Des contrats pro pour les plus de 30 ans

Les dispositifs visant à appuyer des projets d’entreprise en tandem avec les salariés sont également à la peine. C’est le cas de la "promotion par l’alternance" (ou Pro-A), financée par les opérateurs de compétences pour former des salariés en interne, qui n’a bénéficié qu’à 7.000 salariés en 2023. Quant au dispositif des "transitions collectives" (Transco), dont l’objectif était d’organiser le passage de salariés "fragilisés" d’une entreprise à une autre par la prise en charge de leur reconversion, il n’a concerné que 352 personnes en 2023. Promue par l’ex-Première ministre Elisabeth Borne, cette mesure a souffert de la concurrence de l’activité partielle pendant la pandémie. 

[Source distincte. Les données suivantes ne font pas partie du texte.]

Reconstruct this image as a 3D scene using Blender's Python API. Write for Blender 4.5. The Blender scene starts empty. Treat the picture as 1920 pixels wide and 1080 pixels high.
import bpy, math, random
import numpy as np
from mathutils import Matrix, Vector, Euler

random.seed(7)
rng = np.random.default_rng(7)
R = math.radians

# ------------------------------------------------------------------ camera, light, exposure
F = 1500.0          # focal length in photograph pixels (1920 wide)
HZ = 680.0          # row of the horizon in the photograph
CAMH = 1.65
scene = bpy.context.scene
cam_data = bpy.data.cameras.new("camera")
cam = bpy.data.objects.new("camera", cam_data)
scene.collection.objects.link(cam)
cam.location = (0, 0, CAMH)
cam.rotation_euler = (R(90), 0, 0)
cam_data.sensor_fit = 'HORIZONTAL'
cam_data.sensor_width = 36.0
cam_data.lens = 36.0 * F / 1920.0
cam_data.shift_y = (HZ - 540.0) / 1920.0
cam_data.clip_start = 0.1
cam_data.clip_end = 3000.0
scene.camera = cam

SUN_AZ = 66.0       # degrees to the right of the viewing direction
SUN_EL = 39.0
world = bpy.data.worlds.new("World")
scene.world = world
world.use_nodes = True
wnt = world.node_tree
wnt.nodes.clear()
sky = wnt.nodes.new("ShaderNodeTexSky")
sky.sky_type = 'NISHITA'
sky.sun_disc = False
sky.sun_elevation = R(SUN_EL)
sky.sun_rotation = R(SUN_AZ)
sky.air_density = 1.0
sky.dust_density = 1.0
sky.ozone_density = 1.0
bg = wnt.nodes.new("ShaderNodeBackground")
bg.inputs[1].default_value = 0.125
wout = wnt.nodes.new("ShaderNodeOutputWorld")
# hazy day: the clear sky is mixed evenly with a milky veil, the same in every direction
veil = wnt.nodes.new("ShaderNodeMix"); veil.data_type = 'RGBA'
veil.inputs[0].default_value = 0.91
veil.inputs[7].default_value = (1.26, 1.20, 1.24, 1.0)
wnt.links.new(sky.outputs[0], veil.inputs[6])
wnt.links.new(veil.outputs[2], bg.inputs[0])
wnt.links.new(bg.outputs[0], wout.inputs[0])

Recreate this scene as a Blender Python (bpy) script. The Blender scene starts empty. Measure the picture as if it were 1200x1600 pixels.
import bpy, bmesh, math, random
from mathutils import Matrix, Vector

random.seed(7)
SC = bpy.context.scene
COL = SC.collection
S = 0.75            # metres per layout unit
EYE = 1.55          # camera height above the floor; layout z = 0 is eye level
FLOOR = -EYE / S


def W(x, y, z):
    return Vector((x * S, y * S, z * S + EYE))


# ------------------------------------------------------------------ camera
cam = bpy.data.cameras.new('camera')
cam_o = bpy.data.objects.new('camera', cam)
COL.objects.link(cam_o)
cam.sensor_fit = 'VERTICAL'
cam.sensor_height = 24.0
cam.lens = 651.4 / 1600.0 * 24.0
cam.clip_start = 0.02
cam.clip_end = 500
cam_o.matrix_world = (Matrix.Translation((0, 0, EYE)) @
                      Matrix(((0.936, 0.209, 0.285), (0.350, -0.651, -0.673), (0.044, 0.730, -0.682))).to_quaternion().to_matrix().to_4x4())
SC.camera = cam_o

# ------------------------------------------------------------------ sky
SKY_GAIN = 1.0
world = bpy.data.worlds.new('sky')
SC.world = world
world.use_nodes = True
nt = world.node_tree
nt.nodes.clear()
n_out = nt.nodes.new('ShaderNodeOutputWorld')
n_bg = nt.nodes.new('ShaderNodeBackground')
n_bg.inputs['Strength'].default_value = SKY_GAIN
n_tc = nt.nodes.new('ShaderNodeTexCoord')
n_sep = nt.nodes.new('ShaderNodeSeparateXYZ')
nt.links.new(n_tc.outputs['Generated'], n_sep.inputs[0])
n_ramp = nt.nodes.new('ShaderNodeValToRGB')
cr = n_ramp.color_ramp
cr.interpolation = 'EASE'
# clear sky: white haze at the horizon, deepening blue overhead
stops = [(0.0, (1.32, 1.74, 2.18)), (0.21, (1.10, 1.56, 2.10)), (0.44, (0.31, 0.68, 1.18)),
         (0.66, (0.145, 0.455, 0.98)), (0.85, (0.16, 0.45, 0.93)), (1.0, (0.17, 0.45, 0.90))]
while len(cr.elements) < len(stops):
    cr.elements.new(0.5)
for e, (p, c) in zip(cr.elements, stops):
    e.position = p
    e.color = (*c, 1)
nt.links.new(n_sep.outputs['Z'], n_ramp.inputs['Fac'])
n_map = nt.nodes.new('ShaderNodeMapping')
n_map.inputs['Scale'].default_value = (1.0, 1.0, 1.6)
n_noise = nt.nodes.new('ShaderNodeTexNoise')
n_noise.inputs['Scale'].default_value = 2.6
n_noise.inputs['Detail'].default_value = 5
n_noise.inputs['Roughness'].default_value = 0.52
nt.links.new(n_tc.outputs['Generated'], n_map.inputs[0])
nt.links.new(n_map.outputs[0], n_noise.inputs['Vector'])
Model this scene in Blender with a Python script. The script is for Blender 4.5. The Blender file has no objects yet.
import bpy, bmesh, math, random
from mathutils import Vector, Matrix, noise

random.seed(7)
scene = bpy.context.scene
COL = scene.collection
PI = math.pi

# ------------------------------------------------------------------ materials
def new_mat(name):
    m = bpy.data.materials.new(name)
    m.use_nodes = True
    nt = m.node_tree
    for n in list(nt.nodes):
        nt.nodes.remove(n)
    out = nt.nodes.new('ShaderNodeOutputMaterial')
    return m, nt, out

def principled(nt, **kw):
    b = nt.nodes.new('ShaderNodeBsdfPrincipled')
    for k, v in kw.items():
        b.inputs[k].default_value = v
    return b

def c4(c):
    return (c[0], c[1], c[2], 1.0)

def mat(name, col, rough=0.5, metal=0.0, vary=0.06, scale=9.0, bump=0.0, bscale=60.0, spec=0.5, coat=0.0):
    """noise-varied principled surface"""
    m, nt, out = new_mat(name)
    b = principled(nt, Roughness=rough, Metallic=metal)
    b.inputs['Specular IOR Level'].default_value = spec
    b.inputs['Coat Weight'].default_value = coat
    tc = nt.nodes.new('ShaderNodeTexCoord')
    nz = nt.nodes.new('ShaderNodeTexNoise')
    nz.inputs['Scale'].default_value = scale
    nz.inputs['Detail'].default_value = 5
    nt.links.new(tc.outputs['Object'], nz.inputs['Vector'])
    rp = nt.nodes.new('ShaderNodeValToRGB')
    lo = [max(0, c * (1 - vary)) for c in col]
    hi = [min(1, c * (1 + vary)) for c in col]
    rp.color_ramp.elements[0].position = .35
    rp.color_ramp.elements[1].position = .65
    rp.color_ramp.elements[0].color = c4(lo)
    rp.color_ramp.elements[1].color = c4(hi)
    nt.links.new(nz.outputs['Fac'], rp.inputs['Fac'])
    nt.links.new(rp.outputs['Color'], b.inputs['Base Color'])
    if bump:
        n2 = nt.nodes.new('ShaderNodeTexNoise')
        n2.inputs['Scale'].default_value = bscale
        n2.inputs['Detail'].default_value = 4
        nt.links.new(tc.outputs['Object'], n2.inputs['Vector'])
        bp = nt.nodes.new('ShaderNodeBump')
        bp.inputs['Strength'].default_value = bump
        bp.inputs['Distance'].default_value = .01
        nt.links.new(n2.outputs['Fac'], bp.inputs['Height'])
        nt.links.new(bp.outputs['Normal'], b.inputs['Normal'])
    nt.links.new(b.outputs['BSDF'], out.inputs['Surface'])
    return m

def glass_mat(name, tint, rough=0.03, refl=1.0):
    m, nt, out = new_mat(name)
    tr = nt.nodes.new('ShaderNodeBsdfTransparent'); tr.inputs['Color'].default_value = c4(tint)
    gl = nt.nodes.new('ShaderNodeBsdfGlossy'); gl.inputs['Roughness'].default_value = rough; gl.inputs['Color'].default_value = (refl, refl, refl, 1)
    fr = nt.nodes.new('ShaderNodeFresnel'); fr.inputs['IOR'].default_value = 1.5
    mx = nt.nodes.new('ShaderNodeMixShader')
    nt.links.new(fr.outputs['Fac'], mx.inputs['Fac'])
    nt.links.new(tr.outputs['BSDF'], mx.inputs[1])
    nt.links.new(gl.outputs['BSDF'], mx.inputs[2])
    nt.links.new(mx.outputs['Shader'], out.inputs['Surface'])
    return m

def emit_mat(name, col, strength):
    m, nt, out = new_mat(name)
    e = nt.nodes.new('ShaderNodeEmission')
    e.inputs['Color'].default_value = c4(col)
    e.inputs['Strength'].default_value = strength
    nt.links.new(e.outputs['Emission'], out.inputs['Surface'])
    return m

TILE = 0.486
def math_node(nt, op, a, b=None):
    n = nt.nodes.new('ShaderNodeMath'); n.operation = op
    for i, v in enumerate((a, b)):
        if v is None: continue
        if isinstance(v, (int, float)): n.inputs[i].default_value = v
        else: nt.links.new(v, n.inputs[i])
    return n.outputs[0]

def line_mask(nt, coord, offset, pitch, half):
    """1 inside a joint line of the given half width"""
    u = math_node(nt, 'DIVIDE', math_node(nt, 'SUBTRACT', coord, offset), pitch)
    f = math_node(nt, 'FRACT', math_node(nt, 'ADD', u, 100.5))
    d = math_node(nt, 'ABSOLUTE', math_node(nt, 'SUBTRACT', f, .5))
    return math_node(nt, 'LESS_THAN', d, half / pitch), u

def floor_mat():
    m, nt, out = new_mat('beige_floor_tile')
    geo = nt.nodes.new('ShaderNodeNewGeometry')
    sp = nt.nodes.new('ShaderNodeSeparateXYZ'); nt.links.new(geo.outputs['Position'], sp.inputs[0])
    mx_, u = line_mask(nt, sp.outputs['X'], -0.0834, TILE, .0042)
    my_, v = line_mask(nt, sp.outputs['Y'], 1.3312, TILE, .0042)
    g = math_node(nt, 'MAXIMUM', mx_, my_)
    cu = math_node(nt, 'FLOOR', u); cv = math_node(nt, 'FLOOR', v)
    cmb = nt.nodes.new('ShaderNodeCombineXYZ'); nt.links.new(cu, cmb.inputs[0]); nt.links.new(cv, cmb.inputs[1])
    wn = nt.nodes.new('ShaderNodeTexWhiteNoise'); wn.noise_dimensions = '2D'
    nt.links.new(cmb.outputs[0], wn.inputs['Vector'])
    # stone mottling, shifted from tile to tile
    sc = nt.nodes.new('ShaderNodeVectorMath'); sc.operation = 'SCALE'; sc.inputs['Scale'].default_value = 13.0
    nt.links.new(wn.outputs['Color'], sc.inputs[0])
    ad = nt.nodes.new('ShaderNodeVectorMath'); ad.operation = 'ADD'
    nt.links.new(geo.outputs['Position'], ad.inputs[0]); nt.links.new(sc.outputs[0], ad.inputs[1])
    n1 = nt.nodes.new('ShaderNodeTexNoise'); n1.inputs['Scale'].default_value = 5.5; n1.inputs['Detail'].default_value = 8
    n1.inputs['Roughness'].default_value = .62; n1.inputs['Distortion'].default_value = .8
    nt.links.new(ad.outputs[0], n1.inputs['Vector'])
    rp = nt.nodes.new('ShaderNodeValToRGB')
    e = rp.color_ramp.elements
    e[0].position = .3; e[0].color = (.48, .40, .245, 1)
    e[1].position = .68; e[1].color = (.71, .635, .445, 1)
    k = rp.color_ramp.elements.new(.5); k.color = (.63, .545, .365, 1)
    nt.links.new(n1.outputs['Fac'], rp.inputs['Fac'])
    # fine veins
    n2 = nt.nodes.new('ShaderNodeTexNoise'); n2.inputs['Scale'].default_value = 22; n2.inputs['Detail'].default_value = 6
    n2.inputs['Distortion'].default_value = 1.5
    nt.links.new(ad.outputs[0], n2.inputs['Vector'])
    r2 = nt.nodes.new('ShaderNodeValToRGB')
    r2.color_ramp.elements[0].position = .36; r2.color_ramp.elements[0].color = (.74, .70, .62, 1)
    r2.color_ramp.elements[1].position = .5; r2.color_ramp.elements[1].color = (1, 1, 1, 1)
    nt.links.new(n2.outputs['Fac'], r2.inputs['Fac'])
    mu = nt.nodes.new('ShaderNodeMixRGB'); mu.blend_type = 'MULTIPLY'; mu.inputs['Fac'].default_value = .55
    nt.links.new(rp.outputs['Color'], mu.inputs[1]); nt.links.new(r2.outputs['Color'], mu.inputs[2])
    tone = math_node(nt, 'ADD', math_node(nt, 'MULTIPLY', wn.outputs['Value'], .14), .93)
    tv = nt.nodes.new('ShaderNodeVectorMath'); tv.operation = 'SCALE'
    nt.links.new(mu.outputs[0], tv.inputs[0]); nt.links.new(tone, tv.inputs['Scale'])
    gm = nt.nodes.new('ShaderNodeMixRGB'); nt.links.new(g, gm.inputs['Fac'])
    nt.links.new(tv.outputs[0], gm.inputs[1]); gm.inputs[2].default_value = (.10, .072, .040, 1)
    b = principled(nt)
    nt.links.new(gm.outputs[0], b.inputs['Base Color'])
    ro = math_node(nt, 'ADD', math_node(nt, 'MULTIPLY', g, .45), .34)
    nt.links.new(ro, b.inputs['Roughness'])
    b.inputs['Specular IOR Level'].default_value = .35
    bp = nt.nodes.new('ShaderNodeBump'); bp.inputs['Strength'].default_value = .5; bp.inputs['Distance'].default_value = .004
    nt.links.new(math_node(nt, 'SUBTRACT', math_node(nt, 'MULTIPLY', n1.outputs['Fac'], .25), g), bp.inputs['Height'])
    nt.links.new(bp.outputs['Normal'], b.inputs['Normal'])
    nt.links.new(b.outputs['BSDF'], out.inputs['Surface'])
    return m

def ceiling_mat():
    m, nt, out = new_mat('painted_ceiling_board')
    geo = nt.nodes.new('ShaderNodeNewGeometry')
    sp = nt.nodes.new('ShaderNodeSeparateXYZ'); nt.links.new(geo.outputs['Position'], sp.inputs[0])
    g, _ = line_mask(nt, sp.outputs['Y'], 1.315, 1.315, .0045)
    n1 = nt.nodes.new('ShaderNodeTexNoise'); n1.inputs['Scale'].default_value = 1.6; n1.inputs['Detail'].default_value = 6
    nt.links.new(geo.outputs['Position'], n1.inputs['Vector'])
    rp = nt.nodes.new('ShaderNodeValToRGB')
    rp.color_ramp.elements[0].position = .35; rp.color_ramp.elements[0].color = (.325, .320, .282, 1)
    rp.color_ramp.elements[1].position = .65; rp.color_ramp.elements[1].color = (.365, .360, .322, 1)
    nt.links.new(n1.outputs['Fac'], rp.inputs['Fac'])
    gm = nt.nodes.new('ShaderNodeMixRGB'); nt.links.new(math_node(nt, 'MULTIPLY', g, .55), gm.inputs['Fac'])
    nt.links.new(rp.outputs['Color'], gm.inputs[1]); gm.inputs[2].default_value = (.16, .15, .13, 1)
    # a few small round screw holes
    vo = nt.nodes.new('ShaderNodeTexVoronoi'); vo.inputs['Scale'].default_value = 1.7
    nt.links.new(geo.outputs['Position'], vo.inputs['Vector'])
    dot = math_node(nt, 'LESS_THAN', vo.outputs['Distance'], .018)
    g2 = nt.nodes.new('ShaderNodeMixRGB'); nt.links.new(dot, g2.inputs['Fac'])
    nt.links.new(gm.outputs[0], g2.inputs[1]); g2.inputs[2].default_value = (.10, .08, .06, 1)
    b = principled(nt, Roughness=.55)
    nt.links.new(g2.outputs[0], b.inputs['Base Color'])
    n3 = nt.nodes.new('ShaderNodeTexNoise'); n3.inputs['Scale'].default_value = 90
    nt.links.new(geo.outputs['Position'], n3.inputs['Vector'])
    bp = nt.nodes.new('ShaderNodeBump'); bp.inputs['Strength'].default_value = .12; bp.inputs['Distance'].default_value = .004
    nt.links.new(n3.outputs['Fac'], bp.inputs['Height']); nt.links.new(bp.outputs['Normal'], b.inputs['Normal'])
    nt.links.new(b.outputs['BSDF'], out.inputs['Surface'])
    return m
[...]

Pour simplifier le système, l’Igas recommande de supprimer ces deux dispositifs. La Pro-A disparaîtrait au profit de l’ouverture des contrats de professionnalisation aux plus de 30 ans et avec maintien du salaire, pour 10.000 cas. Quant à Transco, il serait réintégré "dans un dispositif d’accompagnement de filières ou de bassins d’emploi ciblés à forts enjeux" mobilisant les acteurs territoriaux ainsi qu’un financement du FNE formation, destiné aux salariés des entreprises en activité partielle, en mutation ou en reprise d’activité. L’Igas appuie aussi la création de "plateformes territoriales d’intermédiation" pour faciliter la mise en relation de salariés s’inscrivant dans une démarche de transition professionnelle individuelle. 

Il s’agirait aussi de déroger à l’un des changements majeurs de la loi Avenir professionnel : rouvrir la possibilité de financer des actions de développement des compétences aux entreprises de plus de 50 salariés pour financer des "formations lourdes de reconversion professionnelle". Le secteur de la santé, où les employeurs de moins de 50 salariés sont rares, se retrouve mécaniquement exclu des financements alors que les besoins y sont massifs.